Innerhalb der Schia gibt es im wesentlichen nur die

bullet dschafaritische Rechtsschule, die als Schule der ZwöIfer-Schia bekannt ist.
bulletDaneben spielt die zaiditische Rechtsschule eine eher untergeordnete Rolle.

Aus religionstheoretischer Sicht des Islam und dem Fundamentalprinzip der Einheit [tauhid] kann es allerdings nur einen Idealweg geben und nicht zwei oder fünf. Jeder ist allerdings nur für sich selbst beauftragt, den Idealweg zu suchen und zu finden.

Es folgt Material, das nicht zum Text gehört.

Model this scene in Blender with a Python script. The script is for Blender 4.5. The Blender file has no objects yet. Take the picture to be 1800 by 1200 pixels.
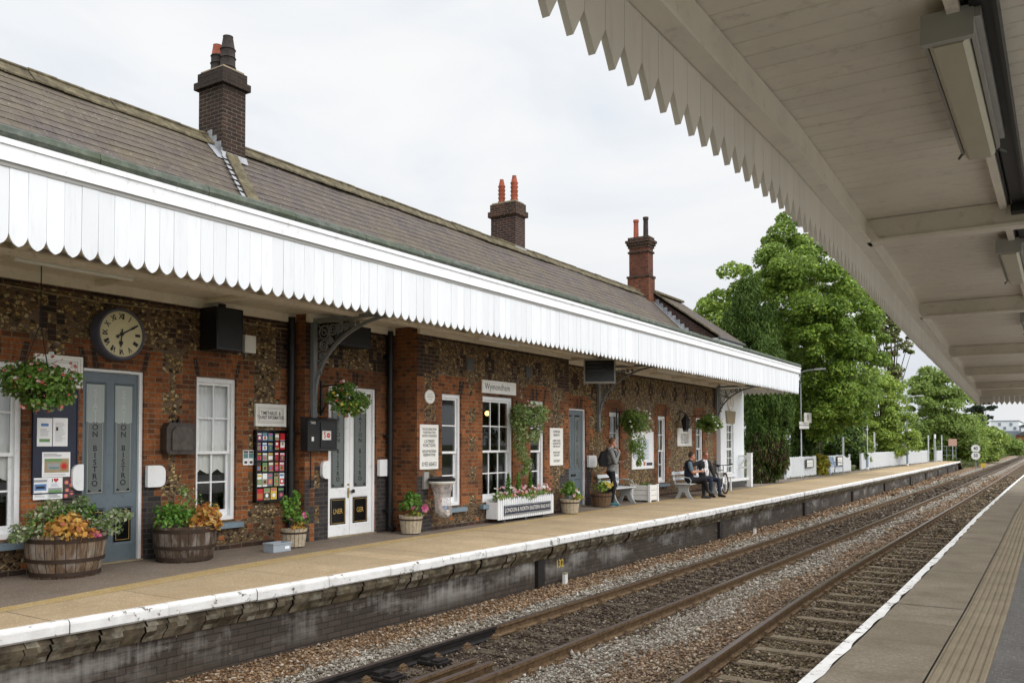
import bpy, math, random
import numpy as np
from mathutils import Vector, Matrix
R = math.radians
rng = np.random.default_rng(11)
random.seed(5)
SC = bpy.context.scene
COL = SC.collection

# ------------------------------------------------------------------ camera model (surveyed from the photograph)
FPX, PITCH, EYE = 1500.0, R(1.5), 1.65
HEAD = math.atan2(970.0, FPX)
PYP = 780 - FPX * math.tan(PITCH)
_c, _s, _cp, _sp = math.cos(HEAD), math.sin(HEAD), math.cos(PITCH), math.sin(PITCH)
def _ray(x, y):
    u = (x - 900) / FPX; v = (PYP - y) / FPX
    return (u * _c - _s * _cp + v * _s * _sp, u * _s + _c * _cp - v * _c * _sp, _sp + v * _cp)
def onX(x, y, X):
    d = _ray(x, y); t = X / d[0]; return Vector((X, t * d[1], EYE + t * d[2]))
def onY(x, y, Y):
    d = _ray(x, y); t = Y / d[1]; return Vector((t * d[0], Y, EYE + t * d[2]))
def onZ(x, y, Z):
    d = _ray(x, y); t = (Z - EYE) / d[2]; return Vector((t * d[0], t * d[1], Z))
def depth(x, y, D):
    d = _ray(x, y); k = D / (-_s * _cp * d[0] + _c * _cp * d[1] + _sp * d[2])
    return Vector((k * d[0], k * d[1], EYE + k * d[2]))

cam_d = bpy.data.cameras.new("camera"); cam = bpy.data.objects.new("camera", cam_d); COL.objects.link(cam)
cam.location = (0, 0, EYE); cam.rotation_euler = (R(90) + PITCH, 0, HEAD)
cam_d.sensor_width = 36; cam_d.lens = 36 * FPX / 1800; cam_d.shift_y = (PYP - 600) / 1800
cam_d.clip_start = 0.05; cam_d.clip_end = 3000
SC.camera = cam
SC.view_settings.view_transform = 'Standard'; SC.view_settings.look = 'None'
SC.view_settings.gamma = 1; SC.view_settings.exposure = 0.0
SC.render.engine = 'CYCLES'
SC.cycles.max_bounces = 7; SC.cycles.diffuse_bounces = 4; SC.cycles.glossy_bounces = 3
SC.cycles.transparent_max_bounces = 12; SC.cycles.caustics_reflective = False; SC.cycles.caustics_refractive = False

# ------------------------------------------------------------------ mesh builder
class MB:
    def __init__(s): s.v = []; s.f = []; s.m = []
    def add(s, vs, fs, m=0):
        b = len(s.v); s.v.extend([tuple(p) for p in vs])
        for f in fs: s.f.append(tuple(b + i for i in f)); s.m.append(m)
        return s
    def quad(s, a, b, c, d, m=0): return s.add([a, b, c, d], [(0, 1, 2, 3)], m)
    def box(s, x0, x1, y0, y1, z0, z1, m=0):
        x0, x1 = min(x0, x1), max(x0, x1); y0, y1 = min(y0, y1), max(y0, y1); z0, z1 = min(z0, z1), max(z0, z1)
        return s.add([(x0,y0,z0),(x1,y0,z0),(x1,y1,z0),(x0,y1,z0),(x0,y0,z1),(x1,y0,z1),(x1,y1,z1),(x0,y1,z1)],
                     [(0,3,2,1),(4,5,6,7),(0,1,5,4),(1,2,6,5),(2,3,7,6),(3,0,4,7)], m)
    def bar(s, p, q, w, h, m=0, up=(0, 0, 1)):
        p, q = Vector(p), Vector(q); d = (q - p).normalized(); up = Vector(up)
        r = d.cross(up)
        if r.length < 1e-5: r = d.cross(Vector((1, 0, 0)))
        r.normalize(); u = r.cross(d).normalized()
        vs = []
        for e in (p, q):
            for a, b in ((-1,-1),(1,-1),(1,1),(-1,1)): vs.append(e + r*(a*w/2) + u*(b*h/2))
        return s.add(vs, [(0,1,2,3),(7,6,5,4),(0,4,5,1),(1,5,6,2),(2,6,7,3),(3,7,4,0)], m)
    def tube(s, pts, r, n=8, m=0, cap=True):
        pts = [Vector(p) for p in pts]; rr = r if isinstance(r, (list, tuple)) else [r] * len(pts)
        rings = []; pu = None
        for i, p in enumerate(pts):
            d = (pts[min(i+1, len(pts)-1)] - pts[max(i-1, 0)]).normalized()
            a = pu if pu is not None else (Vector((0,0,1)) if abs(d.z) < .9 else Vector((1,0,0)))
            x = d.cross(a).normalized(); y = x.cross(d).normalized(); pu = y
            rings.append([p + (x*math.cos(t) + y*math.sin(t)) * rr[i] for t in [2*math.pi*k/n for k in range(n)]])
        vs = [q for g in rings for q in g]; fs = []
        for i in range(len(pts)-1):
            for k in range(n):
                fs.append((i*n+k, i*n+(k+1) % n, (i+1)*n+(k+1) % n, (i+1)*n+k))
        if cap: fs.append(tuple(reversed(range(n)))); fs.append(tuple(range((len(pts)-1)*n, len(pts)*n)))
        return s.add(vs, fs, m)
    def lathe(s, prof, c, n=16, m=0, sx=1, sy=1, axis='z', cap=True):
        vs = []; fs = []
        for r, h in prof:
            for k in range(n):
                t = 2*math.pi*k/n; a, b = r*math.cos(t)*sx, r*math.sin(t)*sy
                vs.append((c[0]+a, c[1]+b, c[2]+h) if axis == 'z' else (c[0]+h, c[1]+a, c[2]+b))
        for i in range(len(prof)-1):
            for k in range(n): fs.append((i*n+k, i*n+(k+1) % n, (i+1)*n+(k+1) % n, (i+1)*n+k))
        if cap: fs.append(tuple(reversed(range(n)))); fs.append(tuple(range((len(prof)-1)*n, len(prof)*n)))
        return s.add(vs, fs, m)
    def prism(s, poly, lo, hi, axis, m=0):
        """extrude a 2-D polygon; axis 'x': poly=(y,z); 'y': poly=(x,z); 'z': poly=(x,y)"""
        n = len(poly)
        mk = {'x': lambda p, t: (t, p[0], p[1]), 'y': lambda p, t: (p[0], t, p[1]), 'z': lambda p, t: (p[0], p[1], t)}[axis]
        vs = [mk(p, lo) for p in poly] + [mk(p, hi) for p in poly]
        fs = [tuple(reversed(range(n))), tuple(range(n, 2*n))] + [(i, (i+1) % n, n+(i+1) % n, n+i) for i in range(n)]
        return s.add(vs, fs, m)
    def sphere(s, c, r, n=10, k=6, m=0, sc=(1,1,1)):
        prof = [(math.sin(math.pi*i/k)*r, -math.cos(math.pi*i/k)*r) for i in range(k+1)]
        b = len(s.v); s.lathe([(max(a, 1e-4), h) for a, h in prof], (0,0,0), n, m)
        for i in range(b, len(s.v)):
            p = s.v[i]; s.v[i] = (c[0]+p[0]*sc[0], c[1]+p[1]*sc[1], c[2]+p[2]*sc[2])
        return s
    def text(s, t, X, Y, Z, size, m=0, align='CENTER', sx=1.0, bold=0.0, axis='x', spacing=1.0):
        vs, fs = text_geo(t, align, bold, spacing)
        if axis == 'x': pts = [(X, Y + p[0]*size*sx, Z + p[1]*size) for p in vs]
        elif axis == '-y': pts = [(X + p[0]*size*sx, Y, Z + p[1]*size) for p in vs]
        return s.add(pts, fs, m)
_tc = {}
def text_geo(t, align, bold, spacing):
    k = (t, align, bold, spacing)
    if k not in _tc:
        cu = bpy.data.curves.new('lettering_curve', 'FONT'); cu.body = t; cu.align_x = align; cu.align_y = 'CENTER'
        cu.size = 1; cu.offset = bold; cu.space_character = spacing; cu.resolution_u = 3
        o = bpy.data.objects.new('lettering_curve', cu); COL.objects.link(o)
        dg = bpy.context.evaluated_depsgraph_get(); me = bpy.data.meshes.new_from_object(o.evaluated_get(dg))
        _tc[k] = ([tuple(v.co) for v in me.vertices], [tuple(p.vertices) for p in me.polygons])
        bpy.data.objects.remove(o); bpy.data.curves.remove(cu); bpy.data.meshes.remove(me)
    return _tc[k]

ORG = {}
def thing(name, label, cat, loc=(0, 0, 0), group=None, rotz=0.0):
    o = bpy.data.objects.new(name, None); COL.objects.link(o); o.location = loc; o.rotation_euler = (0, 0, rotz)
    o.empty_display_size = .2
    o['label'] = label; o['category'] = cat
    if group: o['group'] = group
    ORG[o.name] = Vector(loc)
    return o
def tag(o, label, cat, group=None, kind=None):
    o['label'] = label; o['category'] = cat
    if group: o['group'] = group
    if kind: o['kind'] = kind
    return o
def finish(me, o, mats, parent, smooth, label):
    for mt in (mats if isinstance(mats, (list, tuple)) else [mats]): me.materials.append(mt)
    if smooth:
        me.polygons.foreach_set('use_smooth', [True] * len(me.polygons))
        if smooth == 'auto':
            try: me.set_sharp_from_angle(angle=R(40))
            except Exception: pass
    if parent is not None: o.parent = parent
    if label: o['label'] = label
    COL.objects.link(o)
    return o
def build(mb, name, mats, parent=None, smooth=False, label=None, org=None, local=False):
    """link a builder as ONE mesh object; vertices are given in world space unless local"""
    og = Vector((0, 0, 0))
    if parent is not None: og = ORG[parent.name]
    elif org is not None: og = Vector(org)
    sh = Vector((0, 0, 0)) if local else og
    me = bpy.data.meshes.new(name)
    me.from_pydata([(v[0]-sh.x, v[1]-sh.y, v[2]-sh.z) for v in mb.v], [], mb.f)
    me.polygons.foreach_set('material_index', mb.m)
    me.update()
    o = bpy.data.objects.new(name, me)
    if parent is None and org is not None: o.location = og
    finish(me, o, mats, parent, smooth, label)
    ORG[o.name] = og
    return o
def np_build(V, name, mats, parent=None, mi=None, org=None, faces=None, label=None, nv=4):
    """fast: V (n,nv,3) separate polygons, or V (n,3) with faces (k,3|4)"""
    og = ORG[parent.name] if parent is not None else Vector(org or (0, 0, 0))
    V = np.asarray(V, dtype=np.float32)
    if faces is None:
        n = V.shape[0]; nv = V.shape[1]; co = V.reshape(-1, 3); idx = np.arange(n*nv, dtype=np.int32)
    else:
        faces = np.asarray(faces, dtype=np.int32); n, nv = faces.shape; co = V; idx = faces.reshape(-1)
    co = co - np.array(og, dtype=np.float32)
    me = bpy.data.meshes.new(name)
    me.vertices.add(len(co)); me.vertices.foreach_set('co', co.reshape(-1))
    me.loops.add(len(idx)); me.loops.foreach_set('vertex_index', idx)
    me.polygons.add(n); me.polygons.foreach_set('loop_start', np.arange(0, n*nv, nv, dtype=np.int32))
    try: me.polygons.foreach_set('loop_total', np.full(n, nv, dtype=np.int32))
    except Exception: pass
    if mi is not None: me.polygons.foreach_set('material_index', np.asarray(mi, dtype=np.int32))
    me.update(calc_edges=True); me.validate()
    o = bpy.data.objects.new(name, me)
    if parent is None and org is not None: o.location = og
    finish(me, o, mats, parent, False, label)
    ORG[o.name] = og
    return o
def copy_tree(o, loc=None, rotz=None, parent=None, label=None):
    c = o.copy(); COL.objects.link(c)
    if parent is not None: c.parent = parent
    if loc is not None: c.location = loc
    if rotz is not None: c.rotation_euler = (0, 0, rotz)
    if label: c['label'] = label
    for ch in list(o.children): copy_tree(ch, parent=c)
    return c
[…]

In Artikel 12 der Verfassung der Islamischen Republik Iran heißt es dazu:

"Die offizielle Religion des Iran ist der Islam und die dschafaritische Rechtsschule, die Schule der ZwöIfer-Schia. Eine Änderung dieses Artikels ist nicht zulässig. Andere islamische Rechtsschulen wie die hanefitische, schafiitische, malikitische, hanbalitische und zaiditische Rechtsschule  werden ohne Einschränkung anerkannt; ihre Anhänger sind frei, ihre religiösen Verpflichtungen gemäß ihrer eigenen Rechtsschule auszuüben, und religiöse Bildung und Erziehung, ebenso die Angelegenheiten des Personenstandes wie Heirat, Scheidung, Erbschaft und Testament selbst zu ordnen; diesbezügliche Streitsachen werden vor Gericht ihrem eigenen Recht entsprechend behandelt. In jeder Region, in welcher die Anhänger einer dieser Rechtsschulen die Mehrheit haben, werden die im Rahmen der Befugnisse der Räte stehenden Verordnungen nach Maßgabe dieser Rechtsschule erlassen. Dabei werden die Rechte der islamischen Rechtsschule geschützt."